■ **TO BE DONE**
Return, without pictures, the lines from the start of the data through the one that contains "def P(x,y,z): return Vector((x+DX,y+DY,z+H))".

■ **SUPPLIED MATERIAL**
%%

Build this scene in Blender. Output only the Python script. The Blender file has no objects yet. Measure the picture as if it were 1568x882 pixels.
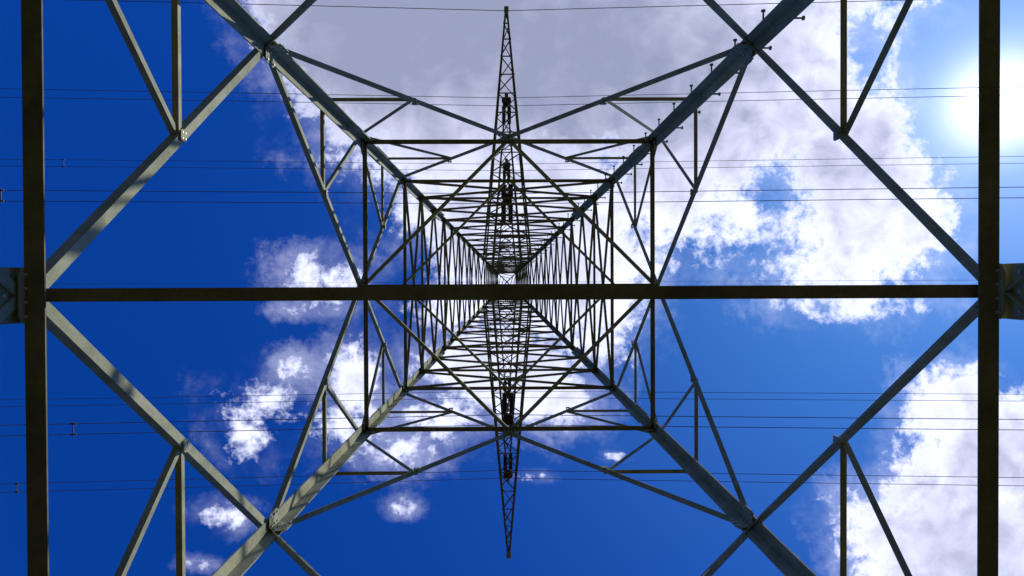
import bpy, math, random
import numpy as np
from mathutils import Vector, Matrix
random.seed(4)
F=1045.0; H=1.3; DX,DY=.06,.09; W0,K=4.0,.097
scene=bpy.context.scene
def wz(z):
    if z<=30: return W0-K*z
    return 1.09-(z-30)*.026
def P(x,y,z): return Vector((x+DX,y+DY,z+H))

# ---------------- materials
def newmat(n):
    m=bpy.data.materials.new(n); m.use_nodes=True
    return m,m.node_tree.nodes,m.node_tree.links,m.node_tree.nodes["Principled BSDF"]
def steel(name,c1,c2,rough,metal=0.0,rust=False,spec=.25):
    m,N,Lk,b=newmat(name)
    tc=N.new("ShaderNodeTexCoord"); n1=N.new("ShaderNodeTexNoise"); n1.inputs["Scale"].default_value=2.3
    n1.inputs["Detail"].default_value=8; n1.inputs["Roughness"].default_value=.7
    Lk.new(tc.outputs["Object"],n1.inputs["Vector"])
    r=N.new("ShaderNodeValToRGB"); r.color_ramp.elements[0].position=.35; r.color_ramp.elements[1].position=.65
    r.color_ramp.elements[0].color=(*c1,1); r.color_ramp.elements[1].color=(*c2,1)
    Lk.new(n1.outputs["Fac"],r.inputs["Fac"]); col=r.outputs["Color"]
    if rust:
        n3=N.new("ShaderNodeTexNoise"); n3.inputs["Scale"].default_value=9; n3.inputs["Detail"].default_value=9; n3.inputs["Roughness"].default_value=.75
        Lk.new(tc.outputs["Object"],n3.inputs["Vector"])
        mr=N.new("ShaderNodeMapRange"); mr.inputs["From Min"].default_value=.58; mr.inputs["From Max"].default_value=.7; mr.inputs["To Max"].default_value=.65
        Lk.new(n3.outputs["Fac"],mr.inputs["Value"])
        mx=N.new("ShaderNodeMix"); mx.data_type='RGBA'; Lk.new(mr.outputs[0],mx.inputs["Factor"]); Lk.new(col,mx.inputs["A"])
        mx.inputs["B"].default_value=(.12,.085,.05,1); col=mx.outputs["Result"]
    Lk.new(col,b.inputs["Base Color"])
    n2=N.new("ShaderNodeTexNoise"); n2.inputs["Scale"].default_value=25; n2.inputs["Detail"].default_value=5
    Lk.new(tc.outputs["Object"],n2.inputs["Vector"])
    bp=N.new("ShaderNodeBump"); bp.inputs["Strength"].default_value=.25; bp.inputs["Distance"].default_value=.01
    Lk.new(n2.outputs["Fac"],bp.inputs["Height"]); Lk.new(bp.outputs["Normal"],b.inputs["Normal"])
    b.inputs["Roughness"].default_value=rough; b.inputs["Metallic"].default_value=metal
    b.inputs["Specular IOR Level"].default_value=spec
    return m
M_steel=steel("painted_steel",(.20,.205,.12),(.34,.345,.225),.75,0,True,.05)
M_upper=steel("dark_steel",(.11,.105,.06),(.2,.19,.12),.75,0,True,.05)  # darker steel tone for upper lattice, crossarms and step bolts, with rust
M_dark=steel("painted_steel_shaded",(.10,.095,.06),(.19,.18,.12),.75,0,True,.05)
M_bolt=steel("galvanised_bolt",(.35,.35,.32),(.55,.55,.5),.45,.2)
M_ins=steel("insulator_glaze",(.03,.014,.01),(.06,.025,.015),.35)
M_wire=steel("aluminium_cable",(.08,.08,.08),(.13,.13,.13),.6,.2)
M_conc=steel("concrete",(.28,.27,.25),(.4,.39,.36),.9)

class Part:
    def __init__(s): s.v=[];s.f=[]
    def prism(s,prof0,prof1):
        n=len(prof0);o=len(s.v); s.v+=prof0+prof1
        s.f.append([o+i for i in range(n)][::-1]); s.f.append([o+n+i for i in range(n)])
        for i in range(n):
            j=(i+1)%n; s.f.append([o+i,o+j,o+n+j,o+n+i])
    def obj(s,name,mat,parent=None):
        me=bpy.data.meshes.new(name); me.from_pydata([tuple(v) for v in s.v],[],s.f); me.validate()
        import bmesh
        bm=bmesh.new(); bm.from_mesh(me); bmesh.ops.recalc_face_normals(bm,faces=bm.faces); bm.to_mesh(me); bm.free()
        me.materials.append(mat); ob=bpy.data.objects.new(name,me); scene.collection.objects.link(ob)
        if parent: ob.parent=parent
        return ob
def angle(part,p0,p1,b,n,flip=1,off=0.0,t=None,low=False):
    t=t or max(.008,b*.1)
    a=(p1-p0).normalized(); n=n-a*n.dot(a); n.normalize(); s=a.cross(n)*flip
    if low and s.z<0: s=-s
    off+=random.uniform(-.003,.003)
    pr=[(0,0),(b,0),(b,t),(t,t),(t,b),(0,b)]
    mk=lambda p:[p+s*(u-b/2)+n*(v+off) for u,v in pr]
    part.prism(mk(p0),mk(p1))
def legangle(part,p0,p1,b,u,v,t):
    pr=[(0,0),(b,0),(b,t),(t,t),(t,b),(0,b)]
    mk=lambda p:[p+u*x+v*y for x,y in pr]
    part.prism(mk(p0),mk(p1))
def rod(part,p0,p1,r0,r1=None,n=8):
    r1=r1 if r1 is not None else r0
    a=(p1-p0).normalized(); u=a.orthogonal().normalized(); v=a.cross(u)
    mk=lambda p,r:[p+(u*math.cos(2*math.pi*i/n)+v*math.sin(2*math.pi*i/n))*r for i in range(n)]
    part.prism(mk(p0,r0),mk(p1,r1))
def plate(part,c,u,v,n,hu,hv,t=.012,cut=.3):
    u=u.normalized();v=v.normalized();n=n.normalized()
    pts=[(-hu,-hv*(1-cut)),(-hu*(1-cut),-hv),(hu*(1-cut),-hv),(hu,-hv*(1-cut)),(hu,hv*(1-cut)),(hu*(1-cut),hv),(-hu*(1-cut),hv),(-hu,hv*(1-cut))]
    part.prism([c+u*x+v*y for x,y in pts],[c+u*x+v*y+n*t for x,y in pts])
def bolts(part,c,u,v,n,hu,hv,nu,nv,r=.014):
    u=u.normalized();v=v.normalized();n=n.normalized()
    for i in range(nu):
        for j in range(nv):
            p=c+u*(-hu+2*hu*i/max(1,nu-1))+v*(-hv+2*hv*j/max(1,nv-1))
            rod(part,p-n*.02,p+n*.03,r,n=6)

# ---------------- tower
tower=bpy.data.objects.new("transmission_tower",None); scene.collection.objects.link(tower)
legs,br,hz,gus,blt,arms,stp,ins,foot,ubr=[Part() for _ in range(10)]
zA,zC,zB,zD=4.97,8.9,12.84,15.87
zG=-H
corners=[(-1,-1),(1,-1),(1,1),(-1,1)]
def C(i,z):
    cx,cy=corners[i%4]; w=wz(z); return P(cx*w,cy*w,z)
def Mid(i,z): return (C(i,z)+C(i+1,z))/2
def inn(i):
    m=Mid(i,5)-P(0,0,5); m.z=0; return -m.normalized()
X=Vector((1,0,0));Y=Vector((0,1,0));Z=Vector((0,0,1))
for i,(cx,cy) in enumerate(corners):
    for z0,z1,b,t in [(zG-.1,zB,.18,.02),(zB-.001,20,.15,.018),(20-.002,30,.12,.015),(30-.003,47,.09,.012)]:
        legangle(legs,C(i,z0),C(i,z1),b,X*-cx,Y*-cy,t)
    for zs,L in [(7.7,.4),(zB+.9,.35),(20,.3)]:
        d=(C(i,zs+1)-C(i,zs)).normalized()
        for u,v in ((X*-cx,Y*-cy),(Y*-cy,X*-cx)):
            c=C(i,zs)+u*.09-v*.012
            plate(gus,c,d,u,v,L,.075,.010,.1)
            bolts(blt,c,d,u,-v,L*.85,.04,8,2,.012)
    g=C(i,zG)
    rod(foot,Vector((g.x,g.y,-.5)),Vector((g.x,g.y,.35)),.55,.4,20)

def face_member(part,i,p,q,b,flip=1,off=.022):
    # outstanding flange turned outward on one face, inward on the others
    if i==3: angle(part,p,q,b,-inn(i),1,off-.03,None,True)
    else: angle(part,p,q,b,inn(i),1,-off-.03,None,True)
for i in range(4):
    n=inn(i); al=(C(i+1,5)-C(i,5)).normalized()
    for z,b in [(zA,.145),(zB,.085),(zD,.075)]:
        angle(hz,C(i,z),C(i+1,z),b,n,1,.02,None,True)
    for j,c,fl in ((i,0,1),(i+1,1,-1)):
        face_member(br,i,Mid(i,zA)+Z*.05,C(j,zC),.1,fl)
        face_member(br,i,C(j,zC+.05),Mid(i,zB),.078,fl,.03)
        face_member(br,i,Mid(i,zB),C(j,zD),.065,fl,.03)
        face_member(br,i,Mid(i,zA)-Z*.05,C(j,zG+.3),.08,-fl,.03)
        m=(Mid(i,zA)+C(j,zC))/2; face_member(br,i,m,C(j,m.z-H),.065,fl,.045); face_member(br,i,m,C(j,zA+.05),.065,-fl,.055)
        m=(Mid(i,zB)*.52+C(j,zC)*.48); face_member(br,i,m,C(j,m.z-H),.058,fl,.045); face_member(br,i,m,C(j,zB-.05),.058,-fl,.055)
        m=(Mid(i,zB)+C(j,zD))/2; face_member(br,i,m,C(j,m.z-H),.05,fl,.045); face_member(br,i,m,C(j,zB+.05),.05,-fl,.055)
        dirj=al*(1 if c==0 else -1)
        for z,hu,hv in [(zC,.1,.16),(zB,.09,.13),(zD,.1,.16),(zA,.16,.2)]:
            cc=C(j,z)+dirj*.14+n*.024
            plate(gus,cc,al,Z,n,hu,hv)
            bolts(blt,cc,al,Z,n,hu*.6,hv*.7,2,3)
        for m,s in [((Mid(i,zA)+C(j,zC))/2,.06),((Mid(i,zB)*.52+C(j,zC)*.48),.05),((Mid(i,zB)+C(j,zD))/2,.045)]:
            plate(gus,m+n*.012,al,Z,n,s,s); bolts(blt,m+n*.0,al,Z,n,s*.5,s*.5,2,2,.009)
    for z,hu,hv in [(zA,.2,.13),(zB,.13,.1)]:
        plate(gus,Mid(i,z)+n*.016,al,Z,n,hu,hv); bolts(blt,Mid(i,z)+n*.016,al,Z,n,hu*.75,hv*.6,4,2,.012)
    plate(gus,Mid(i,zA)-n*.05-Z*.12,al,Z,n,.2,.14); bolts(blt,Mid(i,zA)-n*.05-Z*.12,al,Z,n,.14,.09,3,2,.016)
    for z,b in [(zB,.064),(zD,.055)]:
        angle(br,Mid(i,z)+Z*.03,Mid(i+1,z)+Z*.03,b,Z,1,0)
angle(hz,Mid(3,zA)+X*.02,Mid(1,zA)-X*.02,.098,Z,1,.0)
angle(hz,Mid(3,zB),Mid(1,zB),.06,Z,1,.02)
zs=[zD]
while zs[-1]<29: 
    zs.append(zs[-1]+max(1.2,wz(zs[-1])*.7))
zs[-1]=30.0
up=[30,31.9,33.4,34.9,36.4,38,39.7,41.3,42.9,44.4,46,47]
for k,(z0,z1) in enumerate(list(zip(zs,zs[1:]))+list(zip(up,up[1:]))):
    b=.06 if z0<22 else (.05 if z0<30 else .042)
    for i in range(4):
        angle(ubr,C(i,z0),C(i+1,z1),b,inn(i),1,.02)
        angle(ubr,C(i+1,z0),C(i,z1),b,inn(i),-1,.035)
        if k%2==1 or z0>=30: angle(ubr,C(i,z0),C(i+1,z0),b,inn(i),1,.05)
top=P(0,0,51)
for i in range(4):
    angle(ubr,C(i,47),top,.08,P(0,0,48)-C(i,47),1,0)
    for a_,b_ in ((0,.3),(.3,.6)):
        angle(ubr,C(i,47).lerp(top,a_),C(i+1,47).lerp(top,b_),.045,inn(i),1,0)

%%

■ **RESPONSE BELOW**
Build this scene in Blender. Output only the Python script. The Blender file has no objects yet. Measure the picture as if it were 1568x882 pixels.
import bpy, math, random
import numpy as np
from mathutils import Vector, Matrix
random.seed(4)
F=1045.0; H=1.3; DX,DY=.06,.09; W0,K=4.0,.097
scene=bpy.context.scene
def wz(z):
    if z<=30: return W0-K*z
    return 1.09-(z-30)*.026
def P(x,y,z): return Vector((x+DX,y+DY,z+H))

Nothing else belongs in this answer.